E nella parte finale del libro, in quel '43 che decreta la fine del regime carnevalesco con le sue figurine da teatro del varietà (E vedi quel piccolino piů in là? E' Storace, il segretario del partito. Dicono che è un deficiente. Lo deducano dal fatto che sta al suo posto da otto anni. Il Duce non sopporterebbe per tanto tempo uno che abbia un parere. L'avrebbe già cacciato.) Lénárd ci ricorda come l'apparato di cartone (chi ricorda i finti fondali montati lungo via dei Fori Imperiali durante la visita di Hitler?) di quella politica infame non avesse preveduto alcunché: Il fascismo italiano non si preparava alla guerra. Non si preparava nemmeno alla pace. Non si preparava a niente, a parte le feste popolari e le celebrazioni. Dell'epoca di Augusto in cui si credeva di rispecchiare, ha preso sul serio solo le circenses, visto che al pane ci pensava in ogni caso il buon popolo laborioso.
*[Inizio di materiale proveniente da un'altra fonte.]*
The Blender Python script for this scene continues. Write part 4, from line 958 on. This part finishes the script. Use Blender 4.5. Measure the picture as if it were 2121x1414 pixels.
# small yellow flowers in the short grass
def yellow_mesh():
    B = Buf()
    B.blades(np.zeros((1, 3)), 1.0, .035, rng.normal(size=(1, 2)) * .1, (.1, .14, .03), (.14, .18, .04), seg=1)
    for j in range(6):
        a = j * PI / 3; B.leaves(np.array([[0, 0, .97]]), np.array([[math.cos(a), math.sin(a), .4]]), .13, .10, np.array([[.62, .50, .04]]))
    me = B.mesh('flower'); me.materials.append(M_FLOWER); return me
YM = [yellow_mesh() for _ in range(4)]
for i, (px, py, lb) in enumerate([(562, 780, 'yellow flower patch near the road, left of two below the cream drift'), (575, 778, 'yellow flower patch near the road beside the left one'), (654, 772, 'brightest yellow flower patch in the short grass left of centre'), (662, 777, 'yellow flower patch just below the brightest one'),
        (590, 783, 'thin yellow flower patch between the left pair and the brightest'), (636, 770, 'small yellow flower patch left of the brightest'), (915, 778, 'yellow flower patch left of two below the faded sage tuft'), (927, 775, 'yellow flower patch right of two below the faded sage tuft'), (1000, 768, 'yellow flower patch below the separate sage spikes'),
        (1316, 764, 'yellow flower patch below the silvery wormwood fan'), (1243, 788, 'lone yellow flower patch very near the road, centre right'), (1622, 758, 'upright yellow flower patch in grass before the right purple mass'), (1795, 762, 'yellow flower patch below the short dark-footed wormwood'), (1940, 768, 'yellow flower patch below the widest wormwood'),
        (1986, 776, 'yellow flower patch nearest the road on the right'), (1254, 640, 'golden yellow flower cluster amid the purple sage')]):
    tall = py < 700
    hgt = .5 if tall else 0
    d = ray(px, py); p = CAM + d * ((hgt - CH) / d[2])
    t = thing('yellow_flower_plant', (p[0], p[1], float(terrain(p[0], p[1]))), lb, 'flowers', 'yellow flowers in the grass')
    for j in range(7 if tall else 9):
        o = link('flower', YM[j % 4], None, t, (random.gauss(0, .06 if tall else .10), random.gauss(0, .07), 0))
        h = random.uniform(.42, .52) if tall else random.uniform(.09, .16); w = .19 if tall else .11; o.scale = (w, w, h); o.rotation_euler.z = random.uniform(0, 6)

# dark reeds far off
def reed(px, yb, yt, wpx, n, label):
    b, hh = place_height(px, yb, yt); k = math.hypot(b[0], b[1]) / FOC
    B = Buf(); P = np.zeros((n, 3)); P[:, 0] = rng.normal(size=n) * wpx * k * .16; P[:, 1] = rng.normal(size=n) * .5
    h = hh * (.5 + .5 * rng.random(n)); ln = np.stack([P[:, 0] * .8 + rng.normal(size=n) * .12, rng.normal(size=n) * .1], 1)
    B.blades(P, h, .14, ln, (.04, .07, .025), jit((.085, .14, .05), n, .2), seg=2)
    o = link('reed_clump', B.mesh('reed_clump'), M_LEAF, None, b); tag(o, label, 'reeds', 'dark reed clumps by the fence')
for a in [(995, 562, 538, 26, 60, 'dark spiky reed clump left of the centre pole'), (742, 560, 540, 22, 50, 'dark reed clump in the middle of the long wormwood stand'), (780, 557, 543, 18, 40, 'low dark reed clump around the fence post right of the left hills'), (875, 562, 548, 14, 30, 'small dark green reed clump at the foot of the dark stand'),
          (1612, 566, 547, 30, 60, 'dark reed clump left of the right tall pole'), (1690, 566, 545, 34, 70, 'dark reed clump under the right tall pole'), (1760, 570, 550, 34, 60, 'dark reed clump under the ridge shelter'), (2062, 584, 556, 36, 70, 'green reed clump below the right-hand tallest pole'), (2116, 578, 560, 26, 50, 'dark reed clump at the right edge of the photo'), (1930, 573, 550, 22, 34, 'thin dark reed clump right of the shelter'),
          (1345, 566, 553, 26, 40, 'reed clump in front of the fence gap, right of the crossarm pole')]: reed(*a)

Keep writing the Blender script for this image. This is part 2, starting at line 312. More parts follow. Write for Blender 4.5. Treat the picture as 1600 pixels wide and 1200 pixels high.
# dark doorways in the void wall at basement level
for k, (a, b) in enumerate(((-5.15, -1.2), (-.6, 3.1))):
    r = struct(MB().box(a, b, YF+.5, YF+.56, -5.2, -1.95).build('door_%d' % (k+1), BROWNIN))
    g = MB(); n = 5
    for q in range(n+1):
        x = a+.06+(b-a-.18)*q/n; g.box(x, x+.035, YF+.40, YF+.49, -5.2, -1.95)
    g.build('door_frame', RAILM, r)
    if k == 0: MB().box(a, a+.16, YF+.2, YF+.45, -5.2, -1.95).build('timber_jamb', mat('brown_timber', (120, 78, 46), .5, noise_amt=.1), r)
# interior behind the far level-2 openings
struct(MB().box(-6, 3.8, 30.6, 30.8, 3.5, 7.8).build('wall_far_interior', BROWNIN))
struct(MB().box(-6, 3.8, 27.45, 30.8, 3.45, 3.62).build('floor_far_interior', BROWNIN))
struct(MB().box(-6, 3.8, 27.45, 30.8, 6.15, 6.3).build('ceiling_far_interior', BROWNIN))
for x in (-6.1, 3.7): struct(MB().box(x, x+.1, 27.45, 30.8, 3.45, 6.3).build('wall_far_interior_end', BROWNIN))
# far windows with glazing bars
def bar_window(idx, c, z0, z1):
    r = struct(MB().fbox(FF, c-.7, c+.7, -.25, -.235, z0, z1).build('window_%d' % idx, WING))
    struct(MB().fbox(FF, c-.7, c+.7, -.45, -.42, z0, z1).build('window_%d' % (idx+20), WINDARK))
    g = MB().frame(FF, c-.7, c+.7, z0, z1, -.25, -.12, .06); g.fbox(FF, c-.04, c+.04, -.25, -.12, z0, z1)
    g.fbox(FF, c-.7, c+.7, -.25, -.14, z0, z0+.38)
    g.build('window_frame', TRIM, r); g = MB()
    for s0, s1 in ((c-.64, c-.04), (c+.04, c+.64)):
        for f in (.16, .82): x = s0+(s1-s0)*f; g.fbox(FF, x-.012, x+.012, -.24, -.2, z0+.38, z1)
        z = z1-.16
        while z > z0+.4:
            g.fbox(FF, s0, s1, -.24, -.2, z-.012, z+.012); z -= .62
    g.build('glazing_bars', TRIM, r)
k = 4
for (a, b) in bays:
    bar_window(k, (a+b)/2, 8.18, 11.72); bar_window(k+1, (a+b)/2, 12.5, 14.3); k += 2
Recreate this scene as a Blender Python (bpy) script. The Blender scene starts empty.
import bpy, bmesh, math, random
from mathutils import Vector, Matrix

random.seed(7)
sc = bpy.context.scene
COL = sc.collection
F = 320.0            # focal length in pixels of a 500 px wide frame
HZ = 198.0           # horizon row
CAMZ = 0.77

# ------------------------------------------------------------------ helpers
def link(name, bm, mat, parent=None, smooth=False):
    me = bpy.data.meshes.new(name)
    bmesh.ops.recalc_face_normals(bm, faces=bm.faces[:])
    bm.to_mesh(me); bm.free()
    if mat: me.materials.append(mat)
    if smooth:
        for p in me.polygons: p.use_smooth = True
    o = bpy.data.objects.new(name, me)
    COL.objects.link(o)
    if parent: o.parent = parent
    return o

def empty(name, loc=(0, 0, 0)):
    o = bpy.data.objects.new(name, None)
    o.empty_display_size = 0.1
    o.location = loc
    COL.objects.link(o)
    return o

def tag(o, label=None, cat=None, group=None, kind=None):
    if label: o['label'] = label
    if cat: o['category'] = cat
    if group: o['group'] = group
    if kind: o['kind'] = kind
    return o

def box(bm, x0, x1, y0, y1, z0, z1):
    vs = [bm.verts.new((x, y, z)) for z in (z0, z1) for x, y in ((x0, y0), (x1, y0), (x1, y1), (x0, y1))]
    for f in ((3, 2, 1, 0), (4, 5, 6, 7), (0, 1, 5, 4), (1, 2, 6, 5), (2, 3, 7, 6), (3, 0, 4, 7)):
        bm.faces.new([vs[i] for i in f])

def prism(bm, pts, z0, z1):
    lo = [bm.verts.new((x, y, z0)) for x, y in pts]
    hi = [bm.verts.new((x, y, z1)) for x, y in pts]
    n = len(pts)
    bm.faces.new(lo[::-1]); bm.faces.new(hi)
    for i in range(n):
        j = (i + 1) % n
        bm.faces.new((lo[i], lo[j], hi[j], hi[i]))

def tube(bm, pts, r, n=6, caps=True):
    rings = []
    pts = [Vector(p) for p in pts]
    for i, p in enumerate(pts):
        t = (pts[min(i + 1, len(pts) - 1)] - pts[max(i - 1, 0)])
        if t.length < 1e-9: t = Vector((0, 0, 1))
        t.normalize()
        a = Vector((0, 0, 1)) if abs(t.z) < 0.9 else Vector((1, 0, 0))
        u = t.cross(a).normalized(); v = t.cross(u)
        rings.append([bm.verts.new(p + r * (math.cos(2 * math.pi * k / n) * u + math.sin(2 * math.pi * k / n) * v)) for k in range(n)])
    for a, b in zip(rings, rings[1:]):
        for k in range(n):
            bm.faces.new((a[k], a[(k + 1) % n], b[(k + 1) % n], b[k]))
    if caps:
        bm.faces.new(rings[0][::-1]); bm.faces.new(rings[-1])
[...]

Si diceva all'inizio: libro straordinario e appassionato di una lungimiranza che, se solo qualche burocrate di partito avesse avuto in minima parte, forse avrebbe aiutato a salvare il poco salvabile di una dittatura insensata.

P.S. Siamo di fronte ancora una volta ad un capolavoro e ad un piccolo editore. Traetene le debite considerazioni.